写真技術の世代交代(2) 〜 シートフィルム
先日、写真用品を整理していて古いフイルムが冷蔵庫に眠っているのを思い出しました。食料品と一緒に保管することは本来なら厳禁なのですが、フイルム専用の冷蔵庫などもつ余裕は経済的にもスペース的にも難しいので密閉性を確保して食品と同居させていました。その中に4x5インチのシートフィルムがありました。消費期限を見ると2003年になっているのでそのころまでは4x5インチの大型カメラを使用していたことになります。私はTOYO
FIELD 45Aを使っていました。このカメラはかなり前に処分してしまったので今は手元にありません。とっておけばよかったという気がしないでもありませんが、防湿キャビネット内に使わないカメラを置いておくスペースの余裕がないので、使わない機材は一部を除いて新規購入の際に下取りに出しています。
写真1はシートフイルムとフイルムホルダーです。写真2はホルダーのふたを引き出したところ。ホルダーの裏と表で計2枚装てんできます。シートフィルムには
Notch(切り込み)が入っていて、これが右下になるように持つと手前が乳剤面です。これでダークバッグの中でもフイルムの向きと裏表が手探りで判別できます。切り込みの形でフイルムの種類も判別できるようになっています。デジタルカメラに慣れてしっまった今では想像するだけでもしんどくなりますが、撮影に必要な枚数分を装てんしたフイルムホルダーを持ち歩くのは相当大変です。そこで私はもっぱらフジのクイックロードまたはコダックのレディロードを使っていました(写真3)。これですと購入時点でフイルムが紙製のパケットに入っています(パケットフィルムともいう)。パケットフィルムホルダーを使って通常のフイルムホルダーと同様にカメラに挿入できます。1枚当たりのコストはかなり割高になりますが機動性を優先する場合はこちらが便利でした。ただしパケットフィルムは、フジ、コダックとも生産を終了しています。

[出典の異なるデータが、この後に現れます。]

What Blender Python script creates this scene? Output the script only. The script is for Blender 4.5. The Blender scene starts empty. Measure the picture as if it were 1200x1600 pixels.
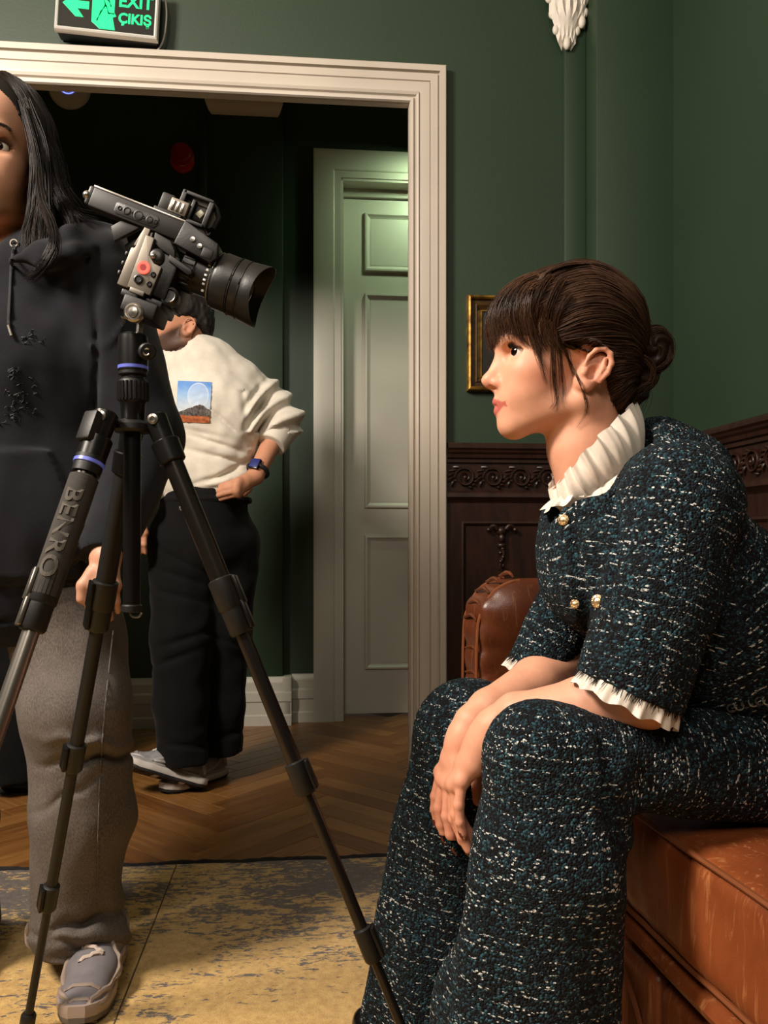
import bpy, bmesh, math, random
import numpy as np
from mathutils import Vector, Matrix, Euler

# ------------------------------------------------------------------ camera, world, lights, exposure
scene = bpy.context.scene
COL = scene.collection
F, CX, HY, CZ = 1300.0, 600.0, 841.0, 0.86          # focal length and principal point in photo pixels, eye height in m
TH = math.atan(F / 13690.0)                          # the room is turned 5.4 degrees against the view
ROOM = Matrix.Rotation(TH, 4, 'Z')

cam_d = bpy.data.cameras.new('camera'); cam = bpy.data.objects.new('camera', cam_d); COL.objects.link(cam)
cam_d.sensor_fit = 'AUTO'; cam_d.sensor_width = 36.0; cam_d.lens = F / 1600.0 * 36.0
cam_d.shift_y = (HY - 800.0) / 1600.0
cam_d.clip_start = 0.05
cam.location = (0, 0, CZ); cam.rotation_euler = (math.pi / 2, 0, 0)
scene.camera = cam

world = bpy.data.worlds.new('world'); scene.world = world; world.use_nodes = True
world.node_tree.nodes['Background'].inputs[0].default_value = (1.0, 0.86, 0.72, 1)
world.node_tree.nodes['Background'].inputs[1].default_value = 0.10

def area(name, loc, target, size, power, color, shape='SQUARE', spread=180):
    l = bpy.data.lights.new(name, 'AREA'); l.energy = power; l.color = color; l.size = size; l.shape = shape
    l.spread = math.radians(spread)
    o = bpy.data.objects.new(name, l); COL.objects.link(o)
    o.location = ROOM @ Vector(loc)
    d = (ROOM @ Vector(target)) - o.location
    o.rotation_euler = d.to_track_quat('-Z', 'Y').to_euler()
    return o
area('key_softbox', (-1.75, 0.50, 2.62), (0.20, 1.6, 0.9), 0.55, 135.0, (1.0, 0.885, 0.76))
area('room_lamp', (-0.55, -1.2, 2.80), (-0.1, 2.4, 0.9), 0.9, 36.0, (1.0, 0.885, 0.76))
area('hall_downlight', (0.62, 3.70, 2.60), (0.52, 4.02, 2.0), 0.08, 3.2, (0.72, 1.0, 0.62), spread=170)

scene.view_settings.view_transform = 'Standard'; scene.view_settings.look = 'None'
scene.view_settings.exposure = 0.0; scene.view_settings.gamma = 1.0
scene.view_settings.use_curve_mapping = False
try:
    scene.cycles.use_denoising = True
    scene.cycles.max_bounces = 6
except Exception: pass

# ------------------------------------------------------------------ helpers
def px(x, y, D):
    return Vector(((x - CX) / F * D, D, CZ + (HY - y) / F * D))
def rm(u, v, z=0.0):
    return ROOM @ Vector((u, v, z))
def lin(c):
    if isinstance(c, str):
        c = c.lstrip('#'); c = [int(c[i:i + 2], 16) / 255 for i in (0, 2, 4)]
        return tuple(x / 12.92 if x <= .04045 else ((x + .055) / 1.055) ** 2.4 for x in c)
    return tuple(c)
RNG = random.Random(7)

class NT:
    """tiny node-tree writer"""
    def __init__(s, name):
        s.m = bpy.data.materials.new(name); s.m.use_nodes = True
        s.t = s.m.node_tree; s.b = s.t.nodes['Principled BSDF']
    def n(s, typ, **kw):
        nd = s.t.nodes.new(typ)
        for k, v in kw.items():
            if k == 'ins':
                for a, b in v.items():
                    if isinstance(b, bpy.types.NodeSocket): s.t.links.new(b, nd.inputs[a])
                    else: nd.inputs[a].default_value = b
            else: setattr(nd, k, v)
        return nd
    def link(s, a, b): s.t.links.new(a, b)
    def coord(s, which='Object'): return s.n('ShaderNodeTexCoord').outputs[which]
    def attr(s, name): return s.n('ShaderNodeAttribute', attribute_name=name)
    def mapping(s, vec, scale=(1, 1, 1), rot=(0, 0, 0), loc=(0, 0, 0)):
        return s.n('ShaderNodeMapping', ins={'Vector': vec, 'Scale': scale, 'Rotation': rot, 'Location': loc}).outputs[0]
    def noise(s, vec, scale, detail=3, rough=.5, dist=0.0):
        return s.n('ShaderNodeTexNoise', ins={'Vector': vec, 'Scale': scale, 'Detail': detail, 'Roughness': rough, 'Distortion': dist}).outputs[0]
    def voro(s, vec, scale, out='Distance', feature='F1', rand=1.0):
        nd = s.n('ShaderNodeTexVoronoi', feature=feature, ins={'Vector': vec, 'Scale': scale, 'Randomness': rand}); return nd.outputs[out]
    def ramp(s, fac, stops, interp='LINEAR'):
        nd = s.n('ShaderNodeValToRGB', ins={'Fac': fac}); cr = nd.color_ramp; cr.interpolation = interp
        while len(cr.elements) < len(stops): cr.elements.new(.5)
        for e, (p, c) in zip(cr.elements, stops):
            e.position = p; e.color = (tuple(lin(c)) + (1,)) if not isinstance(c, (int, float)) else (c, c, c, 1)
        return nd.outputs[0]
    def mix(s, fac, a, b, blend='MIX'):
        nd = s.n('ShaderNodeMix', data_type='RGBA', blend_type=blend)
        for i, v in ((0, fac), (6, a), (7, b)):
            if isinstance(v, bpy.types.NodeSocket): s.t.links.new(v, nd.inputs[i])
            elif i == 0: nd.inputs[0].default_value = v
            else: nd.inputs[i].default_value = tuple(lin(v)) + (1,)
        return nd.outputs[2]
    def math(s, op, a, b=0.0, c=0.0):
        nd = s.n('ShaderNodeMath', operation=op)
        for i, v in enumerate((a, b, c)):
            if isinstance(v, bpy.types.NodeSocket): s.t.links.new(v, nd.inputs[i])
            else: nd.inputs[i].default_value = v
        return nd.outputs[0]
    def bump(s, h, strength=.3, dist=.002, normal=None):
        nd = s.n('ShaderNodeBump', ins={'Height': h, 'Strength': strength, 'Distance': dist})
        if normal is not None: s.link(normal, nd.inputs['Normal'])
        return nd.outputs[0]
    def set(s, **kw):
        names = dict(col='Base Color', rough='Roughness', metal='Metallic', normal='Normal', emit='Emission Color', estr='Emission Strength',
                     sss='Subsurface Weight', ssr='Subsurface Radius', sss_scale='Subsurface Scale', spec='Specular IOR Level',
                     coat='Coat Weight', coat_r='Coat Roughness', sheen='Sheen Weight', sheen_r='Sheen Roughness', trans='Transmission Weight', ior='IOR', alpha='Alpha', aniso='Anisotropic')
        for k, v in kw.items():
            i = s.b.inputs[names[k]]
            if isinstance(v, bpy.types.NodeSocket): s.link(v, i)
            elif k in ('col', 'emit'): i.default_value = tuple(lin(v)) + (1,)
            else: i.default_value = v
        return s

def simple(name, col, rough=.5, metal=0.0, var=0.12, vscale=8.0, bump=0.0, bscale=300.0, **kw):
    """one colour with a little natural variation and fine relief"""
    t = NT(name); co = t.coord()
    c = lin(col)
    nz = t.noise(co, vscale, 4)
    dark = tuple(x * (1 - var) for x in c); lite = tuple(min(1, x * (1 + var)) for x in c)
    t.set(col=t.ramp(nz, [(.3, dark), (.7, lite)]), rough=rough, metal=metal, **kw)
    if bump: t.set(normal=t.bump(t.noise(co, bscale, 2), bump, .001))
    return t.m

def emat(name, col, strength):
    t = NT(name); t.set(col=(0.01, 0.01, 0.01), emit=col, estr=strength, rough=.4); return t.m

def empty(name, loc, label=None, cat=None, group=None, kind=None, rz=0.0):
    o = bpy.data.objects.new(name, None); COL.objects.link(o); o.location = loc; o.rotation_euler = (0, 0, rz)
    o.empty_display_size = .05
    return tag(o, label, cat, group, kind)
def tag(o, label=None, cat=None, group=None, kind=None):
    if label: o['label'] = label
    if cat: o['category'] = cat
    if group: o['group'] = group
    if kind: o['kind'] = kind
    return o
def wmat(o):
    m = o.matrix_basis.copy()
    return (wmat(o.parent) @ m) if o.parent else m

CREATED = []
def link_mesh(name, me, mat, parent=None, room=False, origin=None):
    """me holds world coordinates (room coordinates if room): moves it into the object's own space"""
    o = bpy.data.objects.new(name, me); COL.objects.link(o); CREATED.append(o)
    mats = mat if isinstance(mat, (list, tuple)) else [mat]
    if not me.materials:
        for m in mats: me.materials.append(m)
    if room: me.transform(ROOM)
    if parent is not None:
        o.parent = parent; P = wmat(parent)
        if origin is None:
            me.transform(P.inverted())
        else:
            o.location = P.inverted() @ Vector(origin); me.transform((P @ Matrix.Translation(o.location)).inverted())
    else:
        n = len(me.vertices); co = np.empty(n * 3, np.float32); me.vertices.foreach_get('co', co); co = co.reshape(-1, 3)
        lo, hi = co.min(0), co.max(0)
        b = Vector(((lo[0] + hi[0]) / 2, (lo[1] + hi[1]) / 2, lo[2])) if origin is None else Vector(origin)
        if room:
            o.matrix_basis = Matrix.Translation(b) @ ROOM
        else: o.location = b
        me.transform(o.matrix_basis.inverted())
    return o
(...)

シートフィルムが今後どうなるかは、大型カメラの存続にかかっています。大型カメラは構造がシンプルであり、プリズムなどの光学系はなく、シャッターや露出機構すらありません。組み立て暗箱という別名からわかるように、ただの箱といっても過言ではありません(過言かも)。カメラ本体とは別の露出計で光の強度を測定し、絞りとシャッター速度を決めてマニュアル設定します。本体にはシャッターがないのでレンズシャッターが前提です。こういう言い方をすると現在でも使っている方には失礼かもしれませんが大型カメラは古き良き時代の機材という感が強いです。今やソフトでパース補正ができる時代ですので昔のように建築写真は大型カメラでなくては、という事情もなくなったと思います。そう考えると、今でも使っているのは相当こだわりを持ったハイアマチュアの方か特殊な事情のあるプロのみではないでしょうか。
写真1 シートフイルム(左)とフイルムホルダー(右)
写真2 ホルダーのふたを引き出したところ。裏と表に1枚づつ、計2枚装てんできる。